Objective:
Reproduce the listing below character for character; drop every image.

Recorded information:
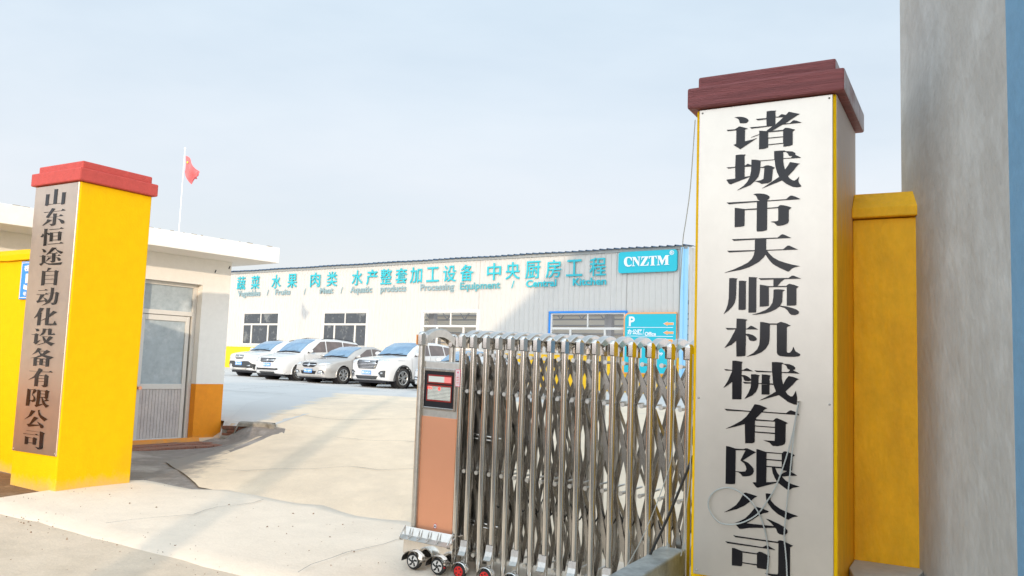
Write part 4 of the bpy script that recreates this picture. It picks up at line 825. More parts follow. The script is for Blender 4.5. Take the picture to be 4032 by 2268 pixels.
for g_, y_, m_ in ((5,-.168,X['wlet']),(0,-.1725,X['olet'])):
    P_ = [(1070-g_*1.6,770),(1120,736-g_*1.2),(1120,752-g_),(1245+g_,756-g_),(1245+g_,832+g_),(1212-g_,832+g_),(1212-g_,790+g_),(1120,788+g_*.5),(1120,806+g_*1.2)]
    glyph([[pz(*p) for p in P_]], [], .004, m_, db, 'arrow', y_)

# ---------------------------------------------------------------- retractable gate
gt = bpy.data.objects.new('retractable_gate', None); COL.objects.link(gt)
GS = 1.041
gt.scale = (GS,)*3; gt.location = (B0.x*GS, B0.y*GS, 1.5-1.5*GS+.002); gt.rotation_euler = (0, 0, YR)
tag(gt, 'stainless steel folding driveway gate with a copper-panelled drive unit, drawn back beside the right pillar', 'folding gate')
PT = [0.0,.091,.194,.29,.385,.481,.579,.682,.784,.888,.998,1.119,1.24,1.362,1.487,1.60]
CB = 1.606; DN = .39
def post_mesh(z0, z1, r): return MB().cyl((0,0,z0),(0,0,z1),r,20).mesh('post')
def cap_mesh(r, h=.082):
    mb = MB(); seg = 8; a = [((k+.5)*2*PI/seg) for k in range(seg)]
    def ring(rr, z): return [(rr*math.cos(t_)*1.04, rr*math.sin(t_)*.98, z) for t_ in a]
    v = ring(r*.97, 0)+ring(r, .006)+ring(r, h-.006)+ring(r*.93, h)
    mb.add(v, [tuple(range(8))[::-1]]+[(i+8*k,(i+1)%8+8*k,(i+1)%8+8*(k+1),i+8*(k+1)) for k in range(3) for i in range(8)]+[tuple(range(24,32))])
    mb.lathe([(r*.80, h+.0005),(r*.74, h+.008),(r*.5, h+.016),(.0005, h+.019)], seg=18)
    return mb.mesh('cap')
pm = post_mesh(.135, CB+.01, .0215); pm.materials.append(X['ss'])
pmB = post_mesh(.135, CB+.01, .0215); pmB.materials.append(X['ssr'])
cmsh = cap_mesh(.034); cmsh.materials.append(X['ss'])
pA = post_mesh(.16, CB+.01, .0235); pA.materials.append(X['ssr'])
def arch_mesh(L_, h=.072, wd_=.046, th=.046, ax='y'):
    """curved hollow-backed band from one cap to the next"""
    mb = MB(); K = 18; vs = []
    for i in range(K+1):
        s = i/K; y = L_*s; z = h*math.sin(PI*s)**.8
        for (dx, dz) in ((-wd_/2,-th),(-wd_/2,0),(-wd_/2*.8,.007),(wd_/2*.8,.007),(wd_/2,0),(wd_/2,-th),(wd_/2-.004,-th),(wd_/2-.004,-.004),(-wd_/2+.004,-.004),(-wd_/2+.004,-th)):
            p = (dx, y, z+dz) if ax == 'y' else (y, dx, z+dz); vs.append(p)
    m_ = 10; fs = [(i*m_+k,i*m_+(k+1)%m_,(i+1)*m_+(k+1)%m_,(i+1)*m_+k) for i in range(K) for k in range(m_)]
    fs += [tuple(range(m_))[::-1], tuple(range(K*m_,K*m_+m_))]
    mb.add(vs, fs, False); return mb.mesh('arch')
am = arch_mesh(DN); am.materials.append(X['ss'])
for k, t_ in enumerate(PT):
    for back in (0, 1):
        if back and k == 0: pass
        z = .045 if (k % 2 or back) else 0
        po = put(pm if not back else pmB, 'post', None, gt, (t_, back*DN, 0))
        put(cmsh, 'cap', None, po, (0, 0, CB))
    put(am, 'arch', None, gt, (t_, .0, CB+.052))
po = put(pA, 'post', None, gt, (-.341, .0, 0)); put(cap_mesh(.037), 'cap', X['ss'], po, (0,0,CB))
rfl = MB().box(-.0385,-.030,-.022,.022,.006,.076); part('reflector', rfl, X['olet'], po, (-.002,0,CB))
po = put(pA, 'post', None, gt, (-.341, DN, 0)); put(cap_mesh(.037), 'cap', X['ss'], po, (0,0,CB))
put(arch_mesh(DN, .072, .06, .055), 'arch', X['ssr'], gt, (-.341, 0, CB+.052))
# scissor bars and their pins
LV = [(1.565,1.312),(1.312,.775),(.775,.235)]
pin = MB(); pin.cyl((0,-.012,0),(0,.045,0),.0095,12).cyl((0,-.020,0),(0,-.0125,0),.014,12); pinm = pin.mesh('pin'); pinm.materials.append(X['ssr'])
for k in range(len(PT)-1):
    a, b = PT[k], PT[k+1]
    for li, (za, zb) in enumerate(LV):
        for n_, off in ((.045, 0), (DN-.05, 0)):
            wb = .030 if n_ < .1 else .024
            part('cross_bar', MB().bar((a,n_,za),(b,n_,zb),wb,.004), X['ssd'], gt)
            part('cross_bar', MB().bar((b,n_+.012,za),(a,n_+.012,zb),wb,.004), X['ssd'], gt)
        if li and k % 2 == 1:
            # wide tie plates folding between front and back rows
            part('cross_bar', MB().bar((a+.01,.06,za-.02),(b-.01,DN-.07,zb+.02),.026,.004, side=Vector((1,-.3,0))), X['ssd'], gt)
            part('cross_bar', MB().bar((b-.01,.06,za-.02),(a+.01,DN-.07,zb+.02),.026,.004, side=Vector((1,.3,0))), X['ssd'], gt)
    m_ = (a+b)/2
    for z in (1.565,1.312,.775,.235):
        put(pinm, 'pin', None, gt, (m_+.008, .012, z)); 
    for z in (1.312,.775,.235): part('spacer_rod', MB().cyl((m_+.008,.055,z),(m_+.008,DN-.03,z),.007,8), X['ssr'], gt)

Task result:
Write part 4 of the bpy script that recreates this picture. It picks up at line 825. More parts follow. The script is for Blender 4.5. Take the picture to be 4032 by 2268 pixels.
for g_, y_, m_ in ((5,-.168,X['wlet']),(0,-.1725,X['olet'])):
    P_ = [(1070-g_*1.6,770),(1120,736-g_*1.2),(1120,752-g_),(1245+g_,756-g_),(1245+g_,832+g_),(1212-g_,832+g_),(1212-g_,790+g_),(1120,788+g_*.5),(1120,806+g_*1.2)]
    glyph([[pz(*p) for p in P_]], [], .004, m_, db, 'arrow', y_)

# ---------------------------------------------------------------- retractable gate
gt = bpy.data.objects.new('retractable_gate', None); COL.objects.link(gt)
GS = 1.041
gt.scale = (GS,)*3; gt.location = (B0.x*GS, B0.y*GS, 1.5-1.5*GS+.002); gt.rotation_euler = (0, 0, YR)
tag(gt, 'stainless steel folding driveway gate with a copper-panelled drive unit, drawn back beside the right pillar', 'folding gate')
PT = [0.0,.091,.194,.29,.385,.481,.579,.682,.784,.888,.998,1.119,1.24,1.362,1.487,1.60]
CB = 1.606; DN = .39
def post_mesh(z0, z1, r): return MB().cyl((0,0,z0),(0,0,z1),r,20).mesh('post')
def cap_mesh(r, h=.082):
    mb = MB(); seg = 8; a = [((k+.5)*2*PI/seg) for k in range(seg)]
    def ring(rr, z): return [(rr*math.cos(t_)*1.04, rr*math.sin(t_)*.98, z) for t_ in a]
    v = ring(r*.97, 0)+ring(r, .006)+ring(r, h-.006)+ring(r*.93, h)
    mb.add(v, [tuple(range(8))[::-1]]+[(i+8*k,(i+1)%8+8*k,(i+1)%8+8*(k+1),i+8*(k+1)) for k in range(3) for i in range(8)]+[tuple(range(24,32))])
    mb.lathe([(r*.80, h+.0005),(r*.74, h+.008),(r*.5, h+.016),(.0005, h+.019)], seg=18)
    return mb.mesh('cap')
pm = post_mesh(.135, CB+.01, .0215); pm.materials.append(X['ss'])
pmB = post_mesh(.135, CB+.01, .0215); pmB.materials.append(X['ssr'])
cmsh = cap_mesh(.034); cmsh.materials.append(X['ss'])
pA = post_mesh(.16, CB+.01, .0235); pA.materials.append(X['ssr'])
def arch_mesh(L_, h=.072, wd_=.046, th=.046, ax='y'):
    """curved hollow-backed band from one cap to the next"""
    mb = MB(); K = 18; vs = []
    for i in range(K+1):
        s = i/K; y = L_*s; z = h*math.sin(PI*s)**.8
        for (dx, dz) in ((-wd_/2,-th),(-wd_/2,0),(-wd_/2*.8,.007),(wd_/2*.8,.007),(wd_/2,0),(wd_/2,-th),(wd_/2-.004,-th),(wd_/2-.004,-.004),(-wd_/2+.004,-.004),(-wd_/2+.004,-th)):
            p = (dx, y, z+dz) if ax == 'y' else (y, dx, z+dz); vs.append(p)
    m_ = 10; fs = [(i*m_+k,i*m_+(k+1)%m_,(i+1)*m_+(k+1)%m_,(i+1)*m_+k) for i in range(K) for k in range(m_)]
    fs += [tuple(range(m_))[::-1], tuple(range(K*m_,K*m_+m_))]
    mb.add(vs, fs, False); return mb.mesh('arch')
am = arch_mesh(DN); am.materials.append(X['ss'])
for k, t_ in enumerate(PT):
    for back in (0, 1):
        if back and k == 0: pass
        z = .045 if (k % 2 or back) else 0
        po = put(pm if not back else pmB, 'post', None, gt, (t_, back*DN, 0))
        put(cmsh, 'cap', None, po, (0, 0, CB))
    put(am, 'arch', None, gt, (t_, .0, CB+.052))
po = put(pA, 'post', None, gt, (-.341, .0, 0)); put(cap_mesh(.037), 'cap', X['ss'], po, (0,0,CB))
rfl = MB().box(-.0385,-.030,-.022,.022,.006,.076); part('reflector', rfl, X['olet'], po, (-.002,0,CB))
po = put(pA, 'post', None, gt, (-.341, DN, 0)); put(cap_mesh(.037), 'cap', X['ss'], po, (0,0,CB))
put(arch_mesh(DN, .072, .06, .055), 'arch', X['ssr'], gt, (-.341, 0, CB+.052))
# scissor bars and their pins
LV = [(1.565,1.312),(1.312,.775),(.775,.235)]
pin = MB(); pin.cyl((0,-.012,0),(0,.045,0),.0095,12).cyl((0,-.020,0),(0,-.0125,0),.014,12); pinm = pin.mesh('pin'); pinm.materials.append(X['ssr'])
for k in range(len(PT)-1):
    a, b = PT[k], PT[k+1]
    for li, (za, zb) in enumerate(LV):
        for n_, off in ((.045, 0), (DN-.05, 0)):
            wb = .030 if n_ < .1 else .024
            part('cross_bar', MB().bar((a,n_,za),(b,n_,zb),wb,.004), X['ssd'], gt)
            part('cross_bar', MB().bar((b,n_+.012,za),(a,n_+.012,zb),wb,.004), X['ssd'], gt)
        if li and k % 2 == 1:
            # wide tie plates folding between front and back rows
            part('cross_bar', MB().bar((a+.01,.06,za-.02),(b-.01,DN-.07,zb+.02),.026,.004, side=Vector((1,-.3,0))), X['ssd'], gt)
            part('cross_bar', MB().bar((b-.01,.06,za-.02),(a+.01,DN-.07,zb+.02),.026,.004, side=Vector((1,.3,0))), X['ssd'], gt)
    m_ = (a+b)/2
    for z in (1.565,1.312,.775,.235):
        put(pinm, 'pin', None, gt, (m_+.008, .012, z)); 
    for z in (1.312,.775,.235): part('spacer_rod', MB().cyl((m_+.008,.055,z),(m_+.008,DN-.03,z),.007,8), X['ssr'], gt)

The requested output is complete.